* [RECORDS FOR PROCESSING]:

--- start ---

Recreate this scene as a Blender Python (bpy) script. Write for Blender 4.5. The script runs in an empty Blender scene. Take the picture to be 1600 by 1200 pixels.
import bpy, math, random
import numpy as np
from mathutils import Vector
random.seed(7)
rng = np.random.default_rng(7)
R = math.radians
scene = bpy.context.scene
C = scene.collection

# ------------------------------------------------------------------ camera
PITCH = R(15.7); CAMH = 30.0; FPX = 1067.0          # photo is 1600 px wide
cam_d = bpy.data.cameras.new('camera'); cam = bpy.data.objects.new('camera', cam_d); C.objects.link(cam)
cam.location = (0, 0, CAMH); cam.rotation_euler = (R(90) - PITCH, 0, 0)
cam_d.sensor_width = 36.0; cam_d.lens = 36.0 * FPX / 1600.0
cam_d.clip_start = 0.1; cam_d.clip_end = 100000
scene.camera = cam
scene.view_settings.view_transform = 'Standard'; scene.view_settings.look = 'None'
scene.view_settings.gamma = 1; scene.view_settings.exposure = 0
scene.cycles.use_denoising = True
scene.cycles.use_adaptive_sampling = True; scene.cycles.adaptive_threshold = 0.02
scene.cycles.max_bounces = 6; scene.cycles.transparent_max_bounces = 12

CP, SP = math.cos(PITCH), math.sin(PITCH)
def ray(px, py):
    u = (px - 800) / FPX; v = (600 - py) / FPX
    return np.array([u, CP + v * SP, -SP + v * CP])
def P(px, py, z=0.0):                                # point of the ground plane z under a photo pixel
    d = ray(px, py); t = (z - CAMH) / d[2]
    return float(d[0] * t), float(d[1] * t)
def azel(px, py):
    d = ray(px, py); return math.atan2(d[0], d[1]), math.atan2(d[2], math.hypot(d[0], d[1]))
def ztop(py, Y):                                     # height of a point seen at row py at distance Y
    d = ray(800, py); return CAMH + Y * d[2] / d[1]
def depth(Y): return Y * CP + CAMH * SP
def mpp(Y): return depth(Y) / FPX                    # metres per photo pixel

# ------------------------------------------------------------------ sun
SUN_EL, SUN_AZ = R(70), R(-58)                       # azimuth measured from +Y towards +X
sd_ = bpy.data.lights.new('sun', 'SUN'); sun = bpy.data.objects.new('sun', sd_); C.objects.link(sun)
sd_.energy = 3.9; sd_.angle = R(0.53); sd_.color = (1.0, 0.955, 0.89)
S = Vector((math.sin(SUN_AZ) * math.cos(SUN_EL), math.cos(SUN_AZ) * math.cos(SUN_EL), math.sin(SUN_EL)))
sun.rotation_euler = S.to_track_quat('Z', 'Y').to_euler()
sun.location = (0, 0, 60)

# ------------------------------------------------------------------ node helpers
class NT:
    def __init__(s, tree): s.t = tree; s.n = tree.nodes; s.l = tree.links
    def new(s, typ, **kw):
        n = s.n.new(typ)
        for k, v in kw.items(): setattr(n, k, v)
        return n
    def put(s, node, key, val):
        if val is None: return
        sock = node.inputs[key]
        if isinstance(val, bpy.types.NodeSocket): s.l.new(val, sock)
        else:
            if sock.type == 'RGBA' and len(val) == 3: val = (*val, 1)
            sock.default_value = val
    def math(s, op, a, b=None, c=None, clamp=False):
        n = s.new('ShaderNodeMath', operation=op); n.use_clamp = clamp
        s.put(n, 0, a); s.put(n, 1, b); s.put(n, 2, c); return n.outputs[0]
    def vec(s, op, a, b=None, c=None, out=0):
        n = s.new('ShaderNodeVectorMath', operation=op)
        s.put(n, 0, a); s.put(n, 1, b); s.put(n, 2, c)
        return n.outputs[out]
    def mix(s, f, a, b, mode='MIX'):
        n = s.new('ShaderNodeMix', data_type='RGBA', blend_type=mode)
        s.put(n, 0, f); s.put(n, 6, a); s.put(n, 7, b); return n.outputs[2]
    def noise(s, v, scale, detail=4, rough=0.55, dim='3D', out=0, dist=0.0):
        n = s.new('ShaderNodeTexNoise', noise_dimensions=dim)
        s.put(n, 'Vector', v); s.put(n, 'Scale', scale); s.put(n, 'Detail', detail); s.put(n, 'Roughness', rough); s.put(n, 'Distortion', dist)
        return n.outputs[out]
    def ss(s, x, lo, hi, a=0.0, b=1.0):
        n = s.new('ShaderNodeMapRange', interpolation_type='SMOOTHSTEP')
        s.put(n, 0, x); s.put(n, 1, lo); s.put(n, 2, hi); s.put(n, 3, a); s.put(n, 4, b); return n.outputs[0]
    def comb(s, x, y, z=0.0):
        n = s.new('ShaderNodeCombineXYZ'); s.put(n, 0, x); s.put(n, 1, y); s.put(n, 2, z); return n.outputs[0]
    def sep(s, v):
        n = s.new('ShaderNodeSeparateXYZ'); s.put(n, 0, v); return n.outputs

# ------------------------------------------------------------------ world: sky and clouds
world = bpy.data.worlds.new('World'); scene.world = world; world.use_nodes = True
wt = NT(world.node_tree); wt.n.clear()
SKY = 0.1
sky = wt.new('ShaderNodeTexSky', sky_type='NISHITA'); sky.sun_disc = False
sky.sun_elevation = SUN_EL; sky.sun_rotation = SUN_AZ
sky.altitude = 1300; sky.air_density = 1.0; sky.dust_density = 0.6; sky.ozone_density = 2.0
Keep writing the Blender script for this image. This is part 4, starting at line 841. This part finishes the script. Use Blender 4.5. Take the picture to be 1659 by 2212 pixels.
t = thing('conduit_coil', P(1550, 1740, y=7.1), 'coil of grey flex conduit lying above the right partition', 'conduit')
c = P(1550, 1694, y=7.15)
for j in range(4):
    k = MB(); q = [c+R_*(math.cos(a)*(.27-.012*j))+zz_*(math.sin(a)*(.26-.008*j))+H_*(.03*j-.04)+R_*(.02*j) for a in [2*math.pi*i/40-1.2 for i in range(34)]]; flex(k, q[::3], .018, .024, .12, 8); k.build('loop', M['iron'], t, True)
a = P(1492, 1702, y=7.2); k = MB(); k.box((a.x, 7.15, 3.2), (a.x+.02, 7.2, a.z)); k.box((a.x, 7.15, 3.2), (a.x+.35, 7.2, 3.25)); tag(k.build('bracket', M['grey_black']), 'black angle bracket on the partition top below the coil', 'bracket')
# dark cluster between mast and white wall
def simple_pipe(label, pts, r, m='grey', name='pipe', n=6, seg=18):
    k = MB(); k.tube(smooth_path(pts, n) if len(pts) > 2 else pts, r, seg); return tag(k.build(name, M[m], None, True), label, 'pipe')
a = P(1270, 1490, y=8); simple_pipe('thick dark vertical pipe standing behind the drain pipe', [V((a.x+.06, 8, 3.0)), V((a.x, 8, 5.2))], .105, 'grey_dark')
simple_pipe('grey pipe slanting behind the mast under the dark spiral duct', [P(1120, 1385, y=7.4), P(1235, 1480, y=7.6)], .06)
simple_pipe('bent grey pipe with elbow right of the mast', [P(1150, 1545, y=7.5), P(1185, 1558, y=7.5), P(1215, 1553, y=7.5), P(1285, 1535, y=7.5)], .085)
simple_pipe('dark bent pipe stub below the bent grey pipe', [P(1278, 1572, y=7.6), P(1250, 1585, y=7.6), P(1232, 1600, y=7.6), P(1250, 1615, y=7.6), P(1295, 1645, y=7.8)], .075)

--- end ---

* [WHAT IS ASKED]:
Reproduce the records above exactly.

* [RESULT OF THE EXERCISE]:
Recreate this scene as a Blender Python (bpy) script. Write for Blender 4.5. The script runs in an empty Blender scene. Take the picture to be 1600 by 1200 pixels.
import bpy, math, random
import numpy as np
from mathutils import Vector
random.seed(7)
rng = np.random.default_rng(7)
R = math.radians
scene = bpy.context.scene
C = scene.collection

# ------------------------------------------------------------------ camera
PITCH = R(15.7); CAMH = 30.0; FPX = 1067.0          # photo is 1600 px wide
cam_d = bpy.data.cameras.new('camera'); cam = bpy.data.objects.new('camera', cam_d); C.objects.link(cam)
cam.location = (0, 0, CAMH); cam.rotation_euler = (R(90) - PITCH, 0, 0)
cam_d.sensor_width = 36.0; cam_d.lens = 36.0 * FPX / 1600.0
cam_d.clip_start = 0.1; cam_d.clip_end = 100000
scene.camera = cam
scene.view_settings.view_transform = 'Standard'; scene.view_settings.look = 'None'
scene.view_settings.gamma = 1; scene.view_settings.exposure = 0
scene.cycles.use_denoising = True
scene.cycles.use_adaptive_sampling = True; scene.cycles.adaptive_threshold = 0.02
scene.cycles.max_bounces = 6; scene.cycles.transparent_max_bounces = 12

CP, SP = math.cos(PITCH), math.sin(PITCH)
def ray(px, py):
    u = (px - 800) / FPX; v = (600 - py) / FPX
    return np.array([u, CP + v * SP, -SP + v * CP])
def P(px, py, z=0.0):                                # point of the ground plane z under a photo pixel
    d = ray(px, py); t = (z - CAMH) / d[2]
    return float(d[0] * t), float(d[1] * t)
def azel(px, py):
    d = ray(px, py); return math.atan2(d[0], d[1]), math.atan2(d[2], math.hypot(d[0], d[1]))
def ztop(py, Y):                                     # height of a point seen at row py at distance Y
    d = ray(800, py); return CAMH + Y * d[2] / d[1]
def depth(Y): return Y * CP + CAMH * SP
def mpp(Y): return depth(Y) / FPX                    # metres per photo pixel

# ------------------------------------------------------------------ sun
SUN_EL, SUN_AZ = R(70), R(-58)                       # azimuth measured from +Y towards +X
sd_ = bpy.data.lights.new('sun', 'SUN'); sun = bpy.data.objects.new('sun', sd_); C.objects.link(sun)
sd_.energy = 3.9; sd_.angle = R(0.53); sd_.color = (1.0, 0.955, 0.89)
S = Vector((math.sin(SUN_AZ) * math.cos(SUN_EL), math.cos(SUN_AZ) * math.cos(SUN_EL), math.sin(SUN_EL)))
sun.rotation_euler = S.to_track_quat('Z', 'Y').to_euler()
sun.location = (0, 0, 60)

# ------------------------------------------------------------------ node helpers
class NT:
    def __init__(s, tree): s.t = tree; s.n = tree.nodes; s.l = tree.links
    def new(s, typ, **kw):
        n = s.n.new(typ)
        for k, v in kw.items(): setattr(n, k, v)
        return n
    def put(s, node, key, val):
        if val is None: return
        sock = node.inputs[key]
        if isinstance(val, bpy.types.NodeSocket): s.l.new(val, sock)
        else:
            if sock.type == 'RGBA' and len(val) == 3: val = (*val, 1)
            sock.default_value = val
    def math(s, op, a, b=None, c=None, clamp=False):
        n = s.new('ShaderNodeMath', operation=op); n.use_clamp = clamp
        s.put(n, 0, a); s.put(n, 1, b); s.put(n, 2, c); return n.outputs[0]
    def vec(s, op, a, b=None, c=None, out=0):
        n = s.new('ShaderNodeVectorMath', operation=op)
        s.put(n, 0, a); s.put(n, 1, b); s.put(n, 2, c)
        return n.outputs[out]
    def mix(s, f, a, b, mode='MIX'):
        n = s.new('ShaderNodeMix', data_type='RGBA', blend_type=mode)
        s.put(n, 0, f); s.put(n, 6, a); s.put(n, 7, b); return n.outputs[2]
    def noise(s, v, scale, detail=4, rough=0.55, dim='3D', out=0, dist=0.0):
        n = s.new('ShaderNodeTexNoise', noise_dimensions=dim)
        s.put(n, 'Vector', v); s.put(n, 'Scale', scale); s.put(n, 'Detail', detail); s.put(n, 'Roughness', rough); s.put(n, 'Distortion', dist)
        return n.outputs[out]
    def ss(s, x, lo, hi, a=0.0, b=1.0):
        n = s.new('ShaderNodeMapRange', interpolation_type='SMOOTHSTEP')
        s.put(n, 0, x); s.put(n, 1, lo); s.put(n, 2, hi); s.put(n, 3, a); s.put(n, 4, b); return n.outputs[0]
    def comb(s, x, y, z=0.0):
        n = s.new('ShaderNodeCombineXYZ'); s.put(n, 0, x); s.put(n, 1, y); s.put(n, 2, z); return n.outputs[0]
    def sep(s, v):
        n = s.new('ShaderNodeSeparateXYZ'); s.put(n, 0, v); return n.outputs

# ------------------------------------------------------------------ world: sky and clouds
world = bpy.data.worlds.new('World'); scene.world = world; world.use_nodes = True
wt = NT(world.node_tree); wt.n.clear()
SKY = 0.1
sky = wt.new('ShaderNodeTexSky', sky_type='NISHITA'); sky.sun_disc = False
sky.sun_elevation = SUN_EL; sky.sun_rotation = SUN_AZ
sky.altitude = 1300; sky.air_density = 1.0; sky.dust_density = 0.6; sky.ozone_density = 2.0
Keep writing the Blender script for this image. This is part 4, starting at line 841. This part finishes the script. Use Blender 4.5. Take the picture to be 1659 by 2212 pixels.
t = thing('conduit_coil', P(1550, 1740, y=7.1), 'coil of grey flex conduit lying above the right partition', 'conduit')
c = P(1550, 1694, y=7.15)
for j in range(4):
    k = MB(); q = [c+R_*(math.cos(a)*(.27-.012*j))+zz_*(math.sin(a)*(.26-.008*j))+H_*(.03*j-.04)+R_*(.02*j) for a in [2*math.pi*i/40-1.2 for i in range(34)]]; flex(k, q[::3], .018, .024, .12, 8); k.build('loop', M['iron'], t, True)
a = P(1492, 1702, y=7.2); k = MB(); k.box((a.x, 7.15, 3.2), (a.x+.02, 7.2, a.z)); k.box((a.x, 7.15, 3.2), (a.x+.35, 7.2, 3.25)); tag(k.build('bracket', M['grey_black']), 'black angle bracket on the partition top below the coil', 'bracket')
# dark cluster between mast and white wall
def simple_pipe(label, pts, r, m='grey', name='pipe', n=6, seg=18):
    k = MB(); k.tube(smooth_path(pts, n) if len(pts) > 2 else pts, r, seg); return tag(k.build(name, M[m], None, True), label, 'pipe')
a = P(1270, 1490, y=8); simple_pipe('thick dark vertical pipe standing behind the drain pipe', [V((a.x+.06, 8, 3.0)), V((a.x, 8, 5.2))], .105, 'grey_dark')
simple_pipe('grey pipe slanting behind the mast under the dark spiral duct', [P(1120, 1385, y=7.4), P(1235, 1480, y=7.6)], .06)
simple_pipe('bent grey pipe with elbow right of the mast', [P(1150, 1545, y=7.5), P(1185, 1558, y=7.5), P(1215, 1553, y=7.5), P(1285, 1535, y=7.5)], .085)
simple_pipe('dark bent pipe stub below the bent grey pipe', [P(1278, 1572, y=7.6), P(1250, 1585, y=7.6), P(1232, 1600, y=7.6), P(1250, 1615, y=7.6), P(1295, 1645, y=7.8)], .075)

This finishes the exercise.